For some small inventors and SMEs who have spent the past decade railing against the injustices of the patent system, thanks to reform legislation and decisions from the Supreme Court and the Court of Appeals for the Federal Circuit (CAFC) making it much harder to get accused infringers to take a licence, their response to IP3 may not be printable. The fact is that, whatever the good intentions, the market now has an immensely powerful group of companies acting in harmony with the kind of capital to buy up large numbers of patents and glean huge amounts of information about an even broader range of assets. That is not usually a recipe for driving prices back up.  

Binns expressed some sympathy for those smaller players, but observed that, as the pendulum starts to swing back in favour of patent owners, they should also benefit. “I am very sympathetic to patent owners who don’t know where the system is going right now – every court decision seems to throw chaos into the mix,” he admitted. “But I think you’re going to see the courts slowly working their way through the uncertainty and giving a little more structure and in the end I think it’s going to lead to a system where patents are valued more.”

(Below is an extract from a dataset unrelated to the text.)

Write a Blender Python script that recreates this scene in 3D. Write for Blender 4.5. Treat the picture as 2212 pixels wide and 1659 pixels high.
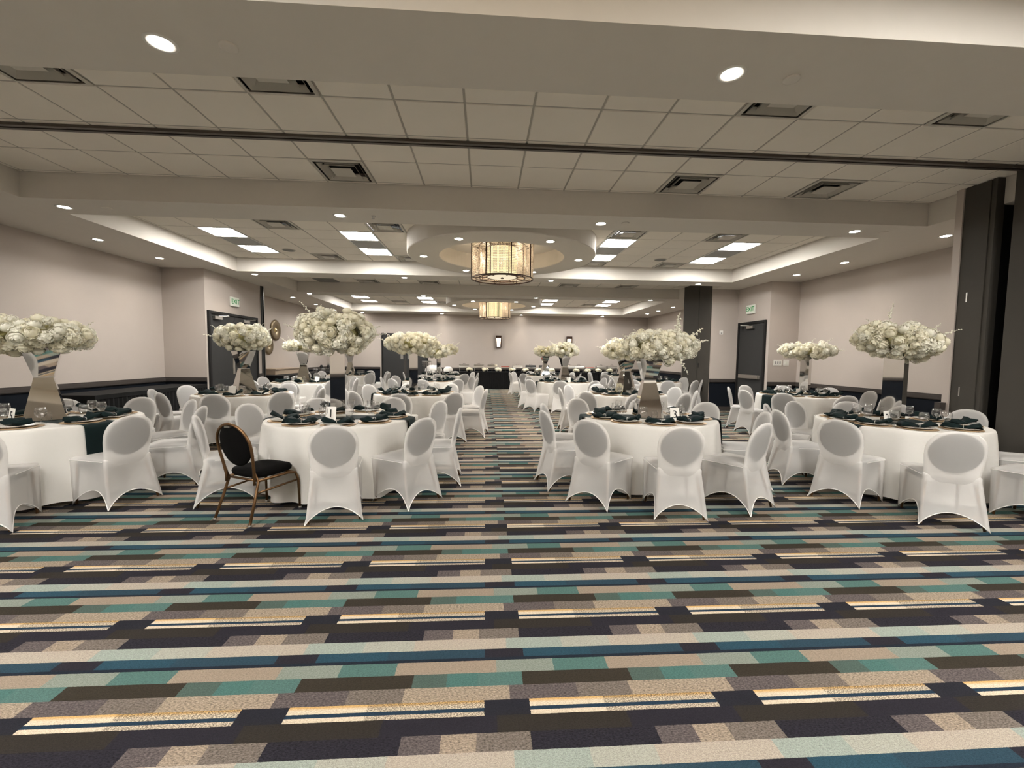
import bpy, math, random
from mathutils import Matrix, Vector
random.seed(7)
PI = math.pi
scene = bpy.context.scene
for o in list(bpy.data.objects):
    bpy.data.objects.remove(o, do_unlink=True)
COL = scene.collection

# ------------------------------------------------------------------ camera
EYE = 1.45
YAW, PITCH, ROLL, FPX = .0621841, .0651941, -.0113606, 924.0
def _cam():
    cy, sy, cp, sp = math.cos(YAW), math.sin(YAW), math.cos(PITCH), math.sin(PITCH)
    F = Vector((sy*cp, cy*cp, -sp)); r = Vector((cy, -sy, 0)); d = F.cross(r)
    cr, sr = math.cos(ROLL), math.sin(ROLL)
    X = r*cr + d*sr; D = -r*sr + d*cr
    cd = bpy.data.cameras.new('camera'); c = bpy.data.objects.new('camera', cd); COL.objects.link(c)
    m = Matrix((X, -D, -F)).transposed().to_4x4(); m.translation = (0, 0, EYE)
    c.matrix_world = m
    cd.sensor_fit = 'HORIZONTAL'; cd.sensor_width = 36.0; cd.lens = FPX/2212*36.0
    cd.clip_start = .05; cd.clip_end = 100
    scene.camera = c
_cam()
# ------------------------------------------------------------------ light levels
SPOT_W = 42.0          # each recessed downlight
PANEL_E = 52.0         # lay-in light panels
DL_E = 45.0            # visible downlight lens
CHAND_E = 1.3          # chandelier shade
w = bpy.data.worlds.new('world'); scene.world = w; w.use_nodes = True
w.node_tree.nodes['Background'].inputs[0].default_value = (.9, .85, .8, 1)
w.node_tree.nodes['Background'].inputs[1].default_value = 0.02
scene.view_settings.view_transform = 'Standard'
scene.view_settings.look = 'None'
scene.view_settings.exposure = 0.40
scene.view_settings.gamma = 1.0
scene.view_settings.use_curve_mapping = False
try:
    cy = scene.cycles
    cy.use_denoising = True; cy.max_bounces = 6; cy.diffuse_bounces = 3; cy.glossy_bounces = 3
    cy.use_adaptive_sampling = True; cy.adaptive_threshold = .06; cy.adaptive_min_samples = 16
    cy.transparent_max_bounces = 10; cy.sample_clamp_indirect = 4.0; cy.sample_clamp_direct = 0
    cy.caustics_reflective = False; cy.caustics_refractive = False; cy.use_light_tree = True
except Exception:
    pass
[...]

In the original patent purchase promotion Google reportedly bought 28% of the patents that it was offered while the median asking price of all submitted patents was $150,000. With AST now coordinating a sequel, the question is how could do the programme evolve? According to Binns, depending on the success of IP3, we can definitely expect more. “One initial thought has been that we might do it in particular zones and do more focused programmes in a particular technology,” he disclosed.